The characters’ relationships to one another reflect the theme of institutional dysfunction. Terri the civil servant is so flippant with her sound advice that it’s not hard to understand why nobody listens. Glenn and Olly give Hugh terrible advice, but he persists in an almost naive belief in their competence. Olly is a nervous poser: he cracks wise in rap slang and affects hipster insouciance, but practically twitches with anxiety. The two older men haze him and are both are taken in by him; Hugh buys the savvy pose even after he’s repeatedly wrong; Glenn takes out his insecurity on him, but can’t match the younger man for snappy comebacks. Olly, for his part, sucks up to Malcolm and gets bullied remorselessly for his trouble.

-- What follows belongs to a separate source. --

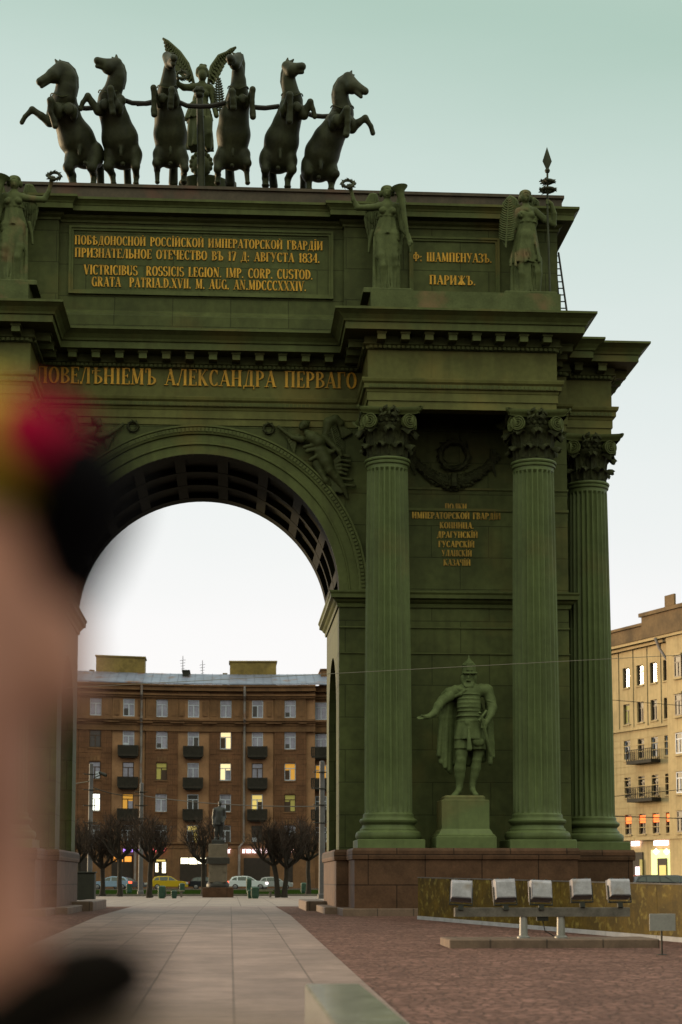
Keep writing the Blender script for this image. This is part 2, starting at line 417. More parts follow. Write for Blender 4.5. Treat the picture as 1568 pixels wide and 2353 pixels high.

Most of the people in The Thick of It aren’t getting what they want.

Fatalism is a persistent theme of British comedy, and this is some of the appeal of the show. American shows usually can’t avoid a residual seriousness about politics, because the American kitsch for its foundational legend plays such a role in the cultural narrative about politics. In The Thick of It, government is a cycle of lies and accidents. There are no heroes and no clean hands. After the debacles of this decade, that rings a lot truer to my ear than either the sincerities of The West Wing or the paranoid totalism of 24 – and it’s a lot funnier than either. If your preference runs toward less obtuse plots or less shouting in general, you may want to check out the writers’ work elsewhere (Jesse Armstrong’s Peep Show is great, and The Armando Iannucci Shows is must-see). If The Thick of It is up your alley, though, it is a rare kind of TV comedy: one that bleeds realism and rewards repeat viewing with new laughs.